UN human rights chief Bachelet won't seek second term

UN human rights chief Bachelet won't seek second term
The chief of the United Nations Human Rights Council Michelle Bachelet announced on Monday she will not seek a second term as head of the human rights body.
4 min read
UN rights chief Michelle Bachelet announced at the United Nations Human Rights Council's session on Monday that she will not seek a second term [Getty]

UN rights chief Michelle Bachelet said on Monday she will not seek a second term, ending months of speculation, insisting she wanted to spend more time with her family in Chile.

The surprise announcement came as the 70-year-old former Chilean president opened the United Nations Human Rights Council's 50th session.

"As my term as High Commissioner draws to a close, this Council's milestone 50th session will be the last which I brief," Bachelet told the diplomats gathered in Geneva.

Speculation has been rife for months, with diplomats in Geneva telling AFP in recent weeks that she had yet to provide clues to her plans.

But Bachelet told reporters she had realised months ago that it was time to leave, and had informed UN Secretary General Antonio Guterres of her decision when she was in New York back in April.

"This is not something new," she said, adding that Guterres had "told me he would love me to continue," but that she had declined "for personal reasons".

"I'm not a young woman anymore, and after a long and rich career, I want to go back to my country, to my family."

The post of High Commissioner for Human Rights typically faces heavy political pressure from countries around the world, and while it can be held for a maximum of two terms, nearly all of Bachelet's predecessors have avoided staying on for more than one term.

But there had been speculation that Bachelet, who has largely avoided harsh public criticism of countries, might be eying more time.

When Guterres appointed her in 2018, it was clear she was meant to mark a break with the repeated declarations of outrage by her very outspoken predecessor Zeid Ra'ad Al Hussein of Jordan.

Bachelet, who went from torture victim under Augusto Pinochet to become the first woman to serve as president of Chile, has instead emphasised the importance of dialogue and discrete diplomacy in forwarding rights in various countries.

"Continue to seek dialogue" she told the council on Monday as she presented an overview of human rights concerns around the world.

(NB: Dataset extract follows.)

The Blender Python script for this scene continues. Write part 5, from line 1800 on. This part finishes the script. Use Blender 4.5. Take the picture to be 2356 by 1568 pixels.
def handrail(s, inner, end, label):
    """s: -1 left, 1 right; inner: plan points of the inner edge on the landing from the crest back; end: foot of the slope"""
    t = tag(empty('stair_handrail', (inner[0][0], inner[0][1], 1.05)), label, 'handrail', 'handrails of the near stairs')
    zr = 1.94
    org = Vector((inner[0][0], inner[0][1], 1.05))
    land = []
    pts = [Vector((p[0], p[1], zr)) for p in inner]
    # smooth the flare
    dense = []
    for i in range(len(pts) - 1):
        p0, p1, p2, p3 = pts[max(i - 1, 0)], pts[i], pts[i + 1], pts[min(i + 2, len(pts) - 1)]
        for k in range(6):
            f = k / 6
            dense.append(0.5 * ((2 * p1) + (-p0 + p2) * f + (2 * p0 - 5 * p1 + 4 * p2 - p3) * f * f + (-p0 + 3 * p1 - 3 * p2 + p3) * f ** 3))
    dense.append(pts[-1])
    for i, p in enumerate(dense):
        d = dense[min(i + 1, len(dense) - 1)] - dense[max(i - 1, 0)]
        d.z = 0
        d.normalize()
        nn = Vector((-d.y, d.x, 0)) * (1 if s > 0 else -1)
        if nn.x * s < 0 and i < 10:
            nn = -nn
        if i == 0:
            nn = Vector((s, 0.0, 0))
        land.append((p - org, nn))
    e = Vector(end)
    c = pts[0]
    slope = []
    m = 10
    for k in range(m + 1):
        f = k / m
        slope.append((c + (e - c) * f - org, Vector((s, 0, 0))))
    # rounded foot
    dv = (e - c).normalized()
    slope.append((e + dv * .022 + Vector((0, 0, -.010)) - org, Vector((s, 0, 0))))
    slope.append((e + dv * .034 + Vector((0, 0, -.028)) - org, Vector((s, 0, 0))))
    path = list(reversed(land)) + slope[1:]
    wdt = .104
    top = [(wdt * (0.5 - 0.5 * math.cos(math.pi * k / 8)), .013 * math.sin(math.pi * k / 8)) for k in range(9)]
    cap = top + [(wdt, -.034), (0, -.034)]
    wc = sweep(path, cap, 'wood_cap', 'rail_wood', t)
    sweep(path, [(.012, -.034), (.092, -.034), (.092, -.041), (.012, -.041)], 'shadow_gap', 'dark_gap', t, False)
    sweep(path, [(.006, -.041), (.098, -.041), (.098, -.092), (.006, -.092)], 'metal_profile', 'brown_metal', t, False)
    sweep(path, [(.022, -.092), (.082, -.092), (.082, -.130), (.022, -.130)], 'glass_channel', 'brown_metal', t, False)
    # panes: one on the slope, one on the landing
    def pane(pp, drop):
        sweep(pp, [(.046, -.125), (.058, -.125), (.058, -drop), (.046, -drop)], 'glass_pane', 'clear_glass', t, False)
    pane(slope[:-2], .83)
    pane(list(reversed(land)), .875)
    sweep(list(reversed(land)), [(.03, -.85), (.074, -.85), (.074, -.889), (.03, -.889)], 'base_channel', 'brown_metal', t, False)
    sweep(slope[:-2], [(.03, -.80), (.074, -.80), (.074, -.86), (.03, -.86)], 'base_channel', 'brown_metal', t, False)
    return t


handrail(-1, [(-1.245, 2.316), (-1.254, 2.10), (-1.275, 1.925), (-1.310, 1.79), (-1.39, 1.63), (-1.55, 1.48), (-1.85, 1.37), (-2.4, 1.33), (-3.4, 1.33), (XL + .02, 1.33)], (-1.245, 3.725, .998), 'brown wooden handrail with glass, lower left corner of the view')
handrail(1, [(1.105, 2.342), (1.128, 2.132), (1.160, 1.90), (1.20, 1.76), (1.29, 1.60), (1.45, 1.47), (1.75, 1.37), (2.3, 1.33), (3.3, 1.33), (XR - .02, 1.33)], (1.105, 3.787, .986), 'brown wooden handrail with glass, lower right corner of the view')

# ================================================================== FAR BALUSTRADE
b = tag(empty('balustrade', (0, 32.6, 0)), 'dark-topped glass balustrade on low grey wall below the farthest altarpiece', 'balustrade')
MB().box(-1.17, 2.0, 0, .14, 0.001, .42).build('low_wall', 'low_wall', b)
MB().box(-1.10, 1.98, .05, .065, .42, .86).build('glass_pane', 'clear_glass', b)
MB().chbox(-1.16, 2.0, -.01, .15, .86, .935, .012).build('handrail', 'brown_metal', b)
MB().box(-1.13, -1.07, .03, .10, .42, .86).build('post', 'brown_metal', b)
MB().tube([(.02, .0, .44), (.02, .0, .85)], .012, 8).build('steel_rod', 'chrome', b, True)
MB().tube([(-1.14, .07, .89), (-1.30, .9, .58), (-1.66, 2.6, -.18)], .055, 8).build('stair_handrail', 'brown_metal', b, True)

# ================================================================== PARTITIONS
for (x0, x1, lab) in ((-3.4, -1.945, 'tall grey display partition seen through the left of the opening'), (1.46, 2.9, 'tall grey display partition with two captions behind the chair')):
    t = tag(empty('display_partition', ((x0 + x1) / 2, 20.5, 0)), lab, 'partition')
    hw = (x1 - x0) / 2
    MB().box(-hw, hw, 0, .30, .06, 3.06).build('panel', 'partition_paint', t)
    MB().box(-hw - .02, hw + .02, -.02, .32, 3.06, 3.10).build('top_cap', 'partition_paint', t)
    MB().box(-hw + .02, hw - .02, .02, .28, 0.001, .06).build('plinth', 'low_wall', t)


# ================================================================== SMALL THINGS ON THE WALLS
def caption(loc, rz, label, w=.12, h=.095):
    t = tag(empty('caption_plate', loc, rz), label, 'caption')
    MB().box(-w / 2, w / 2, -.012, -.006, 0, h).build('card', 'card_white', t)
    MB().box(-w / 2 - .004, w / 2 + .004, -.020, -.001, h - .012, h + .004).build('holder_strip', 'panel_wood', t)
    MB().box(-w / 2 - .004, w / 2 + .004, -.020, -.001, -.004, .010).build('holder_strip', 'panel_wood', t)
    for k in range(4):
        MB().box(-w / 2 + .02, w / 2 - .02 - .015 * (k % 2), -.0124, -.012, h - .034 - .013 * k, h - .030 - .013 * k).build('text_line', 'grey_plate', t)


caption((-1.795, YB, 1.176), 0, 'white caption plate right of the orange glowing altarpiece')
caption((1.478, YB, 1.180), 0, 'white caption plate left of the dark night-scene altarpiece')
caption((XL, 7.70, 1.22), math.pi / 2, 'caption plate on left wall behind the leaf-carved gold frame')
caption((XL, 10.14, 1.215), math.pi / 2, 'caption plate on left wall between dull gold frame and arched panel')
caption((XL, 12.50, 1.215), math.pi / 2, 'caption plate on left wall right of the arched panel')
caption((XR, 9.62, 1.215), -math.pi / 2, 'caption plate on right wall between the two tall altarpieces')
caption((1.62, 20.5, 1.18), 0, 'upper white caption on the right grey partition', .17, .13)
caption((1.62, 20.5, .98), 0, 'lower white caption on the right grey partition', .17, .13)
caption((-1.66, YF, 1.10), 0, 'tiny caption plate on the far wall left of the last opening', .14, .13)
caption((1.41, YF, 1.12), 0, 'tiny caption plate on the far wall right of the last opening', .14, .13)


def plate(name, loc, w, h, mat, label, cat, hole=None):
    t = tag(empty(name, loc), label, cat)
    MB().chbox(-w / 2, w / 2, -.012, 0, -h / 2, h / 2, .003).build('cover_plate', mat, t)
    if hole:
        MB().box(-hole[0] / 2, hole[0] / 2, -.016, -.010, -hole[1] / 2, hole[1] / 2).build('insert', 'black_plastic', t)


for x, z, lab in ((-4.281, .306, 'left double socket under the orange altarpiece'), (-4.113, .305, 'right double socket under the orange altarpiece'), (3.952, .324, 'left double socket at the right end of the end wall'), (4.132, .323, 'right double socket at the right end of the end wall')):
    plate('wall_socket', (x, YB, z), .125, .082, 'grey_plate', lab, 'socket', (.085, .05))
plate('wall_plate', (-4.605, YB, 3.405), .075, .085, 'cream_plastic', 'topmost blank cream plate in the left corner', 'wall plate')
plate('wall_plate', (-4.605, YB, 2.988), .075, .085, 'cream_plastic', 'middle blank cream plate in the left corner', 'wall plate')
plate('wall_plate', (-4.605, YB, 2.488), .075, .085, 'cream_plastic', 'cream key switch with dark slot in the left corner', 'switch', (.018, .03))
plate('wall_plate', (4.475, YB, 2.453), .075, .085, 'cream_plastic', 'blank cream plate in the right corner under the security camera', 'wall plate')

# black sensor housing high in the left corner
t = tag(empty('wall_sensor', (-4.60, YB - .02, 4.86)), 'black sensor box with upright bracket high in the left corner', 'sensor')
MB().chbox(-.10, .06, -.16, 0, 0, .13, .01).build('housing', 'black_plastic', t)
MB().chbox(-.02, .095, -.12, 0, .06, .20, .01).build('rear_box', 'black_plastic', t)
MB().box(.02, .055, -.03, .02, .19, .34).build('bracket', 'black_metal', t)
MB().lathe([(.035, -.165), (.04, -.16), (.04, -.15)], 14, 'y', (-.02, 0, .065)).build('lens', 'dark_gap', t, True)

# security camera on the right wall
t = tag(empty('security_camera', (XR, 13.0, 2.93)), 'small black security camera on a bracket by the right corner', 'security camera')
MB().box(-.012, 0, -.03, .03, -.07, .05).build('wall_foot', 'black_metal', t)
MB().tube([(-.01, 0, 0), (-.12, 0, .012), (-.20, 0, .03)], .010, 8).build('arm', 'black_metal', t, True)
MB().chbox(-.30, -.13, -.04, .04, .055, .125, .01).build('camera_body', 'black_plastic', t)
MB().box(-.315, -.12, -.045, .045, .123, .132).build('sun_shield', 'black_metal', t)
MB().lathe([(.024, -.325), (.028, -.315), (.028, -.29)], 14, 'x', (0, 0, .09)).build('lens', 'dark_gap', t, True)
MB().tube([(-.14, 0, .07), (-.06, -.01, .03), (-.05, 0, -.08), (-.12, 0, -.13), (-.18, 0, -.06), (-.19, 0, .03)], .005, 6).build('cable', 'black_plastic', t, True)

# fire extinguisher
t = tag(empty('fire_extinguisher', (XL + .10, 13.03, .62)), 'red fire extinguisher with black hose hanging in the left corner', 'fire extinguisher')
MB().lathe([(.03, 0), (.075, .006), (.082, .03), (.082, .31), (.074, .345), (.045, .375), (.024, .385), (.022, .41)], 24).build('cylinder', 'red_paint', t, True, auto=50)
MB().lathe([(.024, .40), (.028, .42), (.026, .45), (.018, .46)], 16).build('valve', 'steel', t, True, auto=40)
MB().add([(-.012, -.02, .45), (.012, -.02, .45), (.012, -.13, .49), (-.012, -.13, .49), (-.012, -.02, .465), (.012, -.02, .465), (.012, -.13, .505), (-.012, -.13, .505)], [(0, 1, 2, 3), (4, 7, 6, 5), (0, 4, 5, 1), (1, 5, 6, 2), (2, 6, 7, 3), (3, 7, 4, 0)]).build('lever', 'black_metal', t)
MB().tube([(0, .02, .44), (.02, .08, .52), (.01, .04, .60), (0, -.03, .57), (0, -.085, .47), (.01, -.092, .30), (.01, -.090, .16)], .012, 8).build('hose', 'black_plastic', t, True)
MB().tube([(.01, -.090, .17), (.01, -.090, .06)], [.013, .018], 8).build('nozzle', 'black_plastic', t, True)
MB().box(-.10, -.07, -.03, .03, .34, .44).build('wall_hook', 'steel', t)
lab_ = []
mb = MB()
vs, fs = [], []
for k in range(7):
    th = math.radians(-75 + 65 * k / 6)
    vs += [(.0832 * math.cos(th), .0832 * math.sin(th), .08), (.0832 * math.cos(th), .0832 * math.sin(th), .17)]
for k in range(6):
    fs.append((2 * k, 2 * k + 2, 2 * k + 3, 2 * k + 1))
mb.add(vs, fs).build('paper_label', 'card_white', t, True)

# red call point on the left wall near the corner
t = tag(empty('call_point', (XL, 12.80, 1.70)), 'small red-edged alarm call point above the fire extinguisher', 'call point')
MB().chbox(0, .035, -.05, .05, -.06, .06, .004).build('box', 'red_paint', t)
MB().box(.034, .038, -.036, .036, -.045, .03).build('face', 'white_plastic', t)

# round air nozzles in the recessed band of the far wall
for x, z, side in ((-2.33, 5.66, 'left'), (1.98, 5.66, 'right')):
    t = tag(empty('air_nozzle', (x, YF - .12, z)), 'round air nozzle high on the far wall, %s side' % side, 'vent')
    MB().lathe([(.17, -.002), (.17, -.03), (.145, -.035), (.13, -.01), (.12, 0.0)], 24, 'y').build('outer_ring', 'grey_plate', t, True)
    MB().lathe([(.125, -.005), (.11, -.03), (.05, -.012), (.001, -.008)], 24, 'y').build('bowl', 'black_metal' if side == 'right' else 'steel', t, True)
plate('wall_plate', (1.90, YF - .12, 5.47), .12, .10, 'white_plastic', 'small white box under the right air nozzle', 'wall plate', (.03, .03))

"Be willing to hear the other, to understand respective points of view and to actively work towards identifying common ground."

This approach has not sat well with some and she has faced significant pushback over her restraint, especially when it comes to China.

She has faced mounting criticism from countries and NGOs for not speaking out more forcefully against allegations of widespread rights abuses in the country, including during her long-awaited trip there last month - the first in 17 years by a UN rights chief.

Live Story


The criticism "has no relationship" with the decision not to take on a second term, she told journalists.

"Having been president twice, I have received a lot of criticism in my life," she pointed out. "That's not what makes me take certain positions."

Bachelet meanwhile vowed that a long-awaited report on the rights situation in the Xinjiang region, where China is alleged to have detained over a million Uyghurs and other Muslim minorities, will be published before she steps down on August 31.

She told the council that the report was currently "being updated", and that it would "be shared with the government for factual comments before publication."

Live Story

Countries and NGOs have become increasingly impatient to see that report, which they say has been ready for months.

"It is important that she not let that process run out the clock on her term and hand the report to her successor," Human Rights Watch chief Ken Roth told AFP on Monday.

He warned that Bachelet's focus on seeking dialogue with Chinese President Xi Jinping "lacks the pressure that alone might persuade him to ease his repression".

He urged Guterres to pick "a successor who is comfortable using the office's most important tool to improve human rights practices -- the willingness to speak out against even the most powerful human rights abusers."